Would Kennedy be inclined to line up more often in coalitions with that bloc, just to get the assigning task? It might have that effect on him, at least some of the time. It is not just a ceremonial task, and can, indeed, be an opportunity leading to a more significant leadership role. Stevens surely used it that way.
But now turn to the question of the departure of Stevens, and what that means to colleagues’ attempts to influence Kennedy to join the moderate-to-liberal Justices. It is widely assumed that Stevens has become a highly influential “play-maker,” or “majority-massing” Justice, with a capacity to lead the Court toward outcomes that he would prefer. And it is assumed just as widely that his influence has worked, at least on some important cases, with Kennedy.
Perhaps the best example of that assumed influence came two years ago, in what was the Court’s most important decision yet in a “war on terrorism” case — the 2008 ruling in Boumediene v. Bush. The Court initially refused to hear the detainees’ appeal in that case, and the reason very likely was that the Court’s more liberal Justices could not be assured of Kennedy’s vote on the merits if those four voted (as they were entitled to do) to grant review. But the common belief is that Stevens kept working on Kennedy, privately, and the Court ultimately switched, granted review, and wound up deciding in favor of a new constitutional right for detainees — in a sweeping opinion written by Kennedy (and assigned to him by Stevens).

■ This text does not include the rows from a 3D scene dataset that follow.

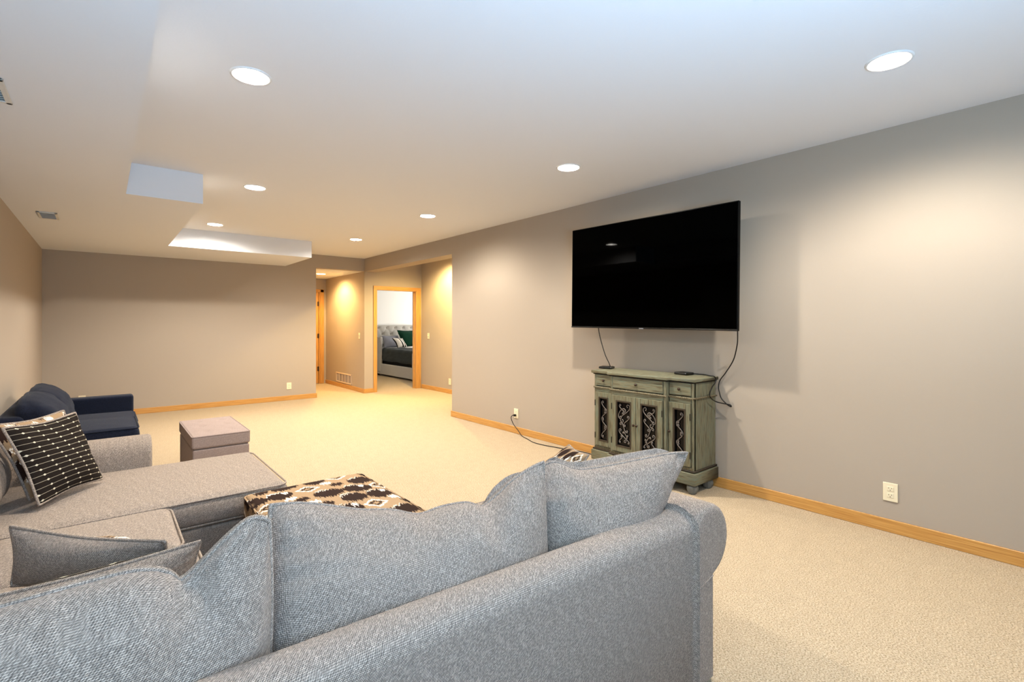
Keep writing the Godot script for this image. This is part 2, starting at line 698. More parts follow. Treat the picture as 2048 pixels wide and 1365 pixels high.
	M.return_grille = sm(Color(0.80, 0.72, 0.62), 0.5, 0.5)
	M.slot = sm(Color(0.05, 0.045, 0.04), 0.8, 0.2)
	M.hinge = sm(Color(0.24, 0.17, 0.10), 0.4, 0.5)
	M.button = sm(Color(0.52, 0.48, 0.44), 0.9, 0.2)
	M.stitch = sm(Color(0.42, 0.38, 0.36), 0.95, 0.2)
	M.vinyl = sm(Color(0.86, 0.86, 0.86), 0.4, 0.5)
	m = sm(Color(1, 1, 1, 0.06), 0.02, 0.5)
	m.transparency = BaseMaterial3D.TRANSPARENCY_ALPHA
	M.pane = m

func glow(c: Color, e: float) -> StandardMaterial3D:
	var m := sm(Color(0.9, 0.9, 0.9), 0.5)
	m.emission_enabled = true
	m.emission = c
	m.emission_energy_multiplier = e
	return m

# ---------------------------------------------------------------- scene

func _ready() -> void:
	var cam := Camera3D.new()
	cam.name = "camera"
	cam.projection = Camera3D.PROJECTION_FRUSTUM
	cam.near = 0.05
	cam.far = 60.0
	cam.size = 0.05 * 1365.0 / F
	cam.frustum_offset = Vector2(0.0, -0.05 * 33.7 / F)
	cam.position = Vector3(0, 1.32, 0)
	cam.rotation = Vector3(0, -0.6909, 0)
	cam.current = true
	add_child(cam)
	var env := Environment.new()
	env.background_mode = Environment.BG_SKY
	var sky := Sky.new()
	var ps := ProceduralSkyMaterial.new()
	ps.sky_top_color = Color(0.42, 0.60, 0.90)
	ps.sky_horizon_color = Color(0.80, 0.88, 0.97)
	ps.ground_bottom_color = Color(0.32, 0.33, 0.28)
	ps.ground_horizon_color = Color(0.62, 0.66, 0.62)
	sky.sky_material = ps
	env.sky = sky
	env.background_energy_multiplier = 1.5
	env.ambient_light_source = Environment.AMBIENT_SOURCE_DISABLED
	env.tonemap_mode = Environment.TONE_MAPPER_LINEAR
	env.tonemap_exposure = 1.55
	env.sdfgi_enabled = true
	env.ssao_enabled = true
	env.ssil_enabled = true
	var we := WorldEnvironment.new()
	we.name = "world"
	we.environment = env
	add_child(we)
	# unseen lights: two cool ones behind the camera, daylight out of sight in the bedroom
	unseen_light("unseen_cool_light", Vector3(0.15, 1.55, ZR - 0.03), 0.0, Vector2(0.8, 0.75), Color(0.70, 0.85, 1.0), 3.0)  # out of view behind the camera, placed to light the sofa backs
	unseen_light("unseen_uplight", Vector3(0.50, 1.1, ZR - 0.26), 0.0, Vector2(0.9, 0.45), Color(0.66, 0.84, 1.0), 11.0, 1.42)  # out of view inside the room, turned up to light the near ceiling
	unseen_light("unseen_bedroom_daylight", Vector3(7.96, 1.5, -10.9), PI * 0.5, Vector2(1.6, 1.2), Color(1.0, 0.98, 0.94), 6.5)  # out of view, placed to brighten the white bedroom walls
	make_materials()
	build_room()
	build_lights()
	build_fittings()
	build_sectional()
	build_pillows()
	build_patterned_ottoman()
	build_bench()
	build_blue_sofa()
	build_sideboard()
	build_television()
	build_bedroom()

func unseen_light(called: String, at: Vector3, turn: float, size: Vector2, c: Color, e: float, tilt := 0.0) -> void:
	var l := AreaLight3D.new()
	l.name = called
	l.area_size = size
	l.light_color = c
	l.light_energy = e
	l.area_range = 20.0
	l.shadow_enabled = true
	l.position = at
	l.rotation = Vector3(tilt, turn, 0)   # tilt: turns the unseen light up towards the ceiling
	add_child(l)

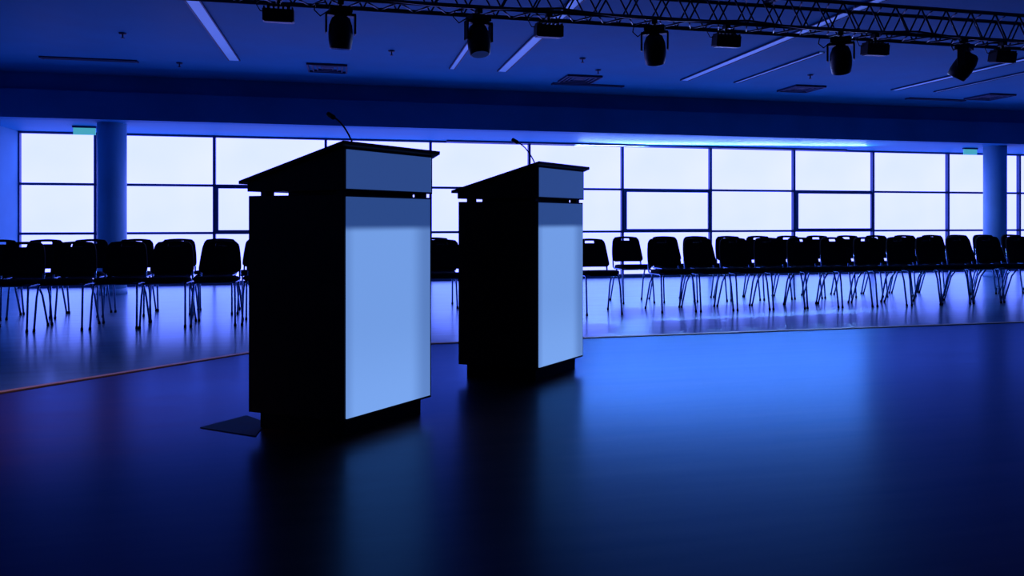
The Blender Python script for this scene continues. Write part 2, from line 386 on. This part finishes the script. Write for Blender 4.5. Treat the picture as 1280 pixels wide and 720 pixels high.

But Stevens will no longer be on the Court to reach out to Kennedy in situations like that, and that role is just not likely to be filled by any other Justice.  Kennedy, then, perhaps would be more on his own. Would his own philosophical instincts, which in general seem to run more to the conservative than to the liberal, lead him toward liberal outcomes? That is, at a minimum, doubtful. He might well become more comfortable voting those instincts in the future.
Although the Court so far has not done very much to shape the docket that it will confront when it returns in October, without Stevens, there is sure to be abundant controversy that will divide the Court. And then the “new” Kennedy Court may begin to materialize.